Do you agree with the critic who, in praising your book, called most other memoirs “mush”?

Yeah, I do. Henry James said he avoided the first person because it was the ‘last abyss of romance.’ I think it’s true that the first person has a way of turning into mush and self-indulgence, and for me the way [Red Brick, Black Mountain, White Clay] is built around things—pots, bricks, photographs, periodic tables, and so on—keeps it honest, keeps it from drowning in subjectivity and me-me-me-ism.

What did you learn about yourself by writing the book?

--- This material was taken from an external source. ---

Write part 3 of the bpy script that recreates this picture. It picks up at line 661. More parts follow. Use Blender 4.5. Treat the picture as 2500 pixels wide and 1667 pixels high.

I think that one of the deepest messages in the book is how serendipitous the course of our lives turns out to be, how precarious our arrangements in life are. So, for me, the repeated surprise in researching, remembering, and writing the book was that continuing sense that things could have been so different. What if my mother’s first fiancé had not drowned, then what? No book, no me. What if Hitler had not kicked all the Jews out of Germany? My father would’ve never met my mother. So much of the book is built around accidents, coincidences, happenstances, meanders, sort of journeys gone wrong. And at a certain point you begin to think, ‘Well, how much of life is planned, and how much of life is just a roll of the dice?’ And I wanted to give that feel to things. I think that’s just such an open question for all of us as we live our lives.

What’s next for you?

Another loose and baggy book that centers around [Rudyard] Kipling’s Jungle Books. Kipling lived in Brattleboro [Vermont] for several years in the Gilded Age and during the 1890s. He married a Brattleboro woman, and he wrote The Jungle Books in Vermont. I’ve been thinking a lot about birth mothers and adoptive mothers. Why is it that Mowgli being adopted by wolves seems like a really good thing, but when he’s kidnapped by monkeys it seems a really bad thing? When Mowgli is staying with his birth mother he feels this sort of licking at his ankles and he looks down and says, ‘Mother, what are you doing here?’ And it’s Mother Wolf, and she says, ‘I wanted to see this human mother who is feeding you milk.’ And then she says, ‘I fed you milk first.’ And Mowgli, Kipling tells us, had a very complicated and strange feeling in his breast. It has deep interest for me. I’m not adopted, I want to hasten to say, but my family did adopt a sibling to me, a sister. I think adoption is a huge issue, and it has various metaphorical resonances. What is authenticity? What is original? What is hybrid? Is that really part of your culture, or is it an add-on?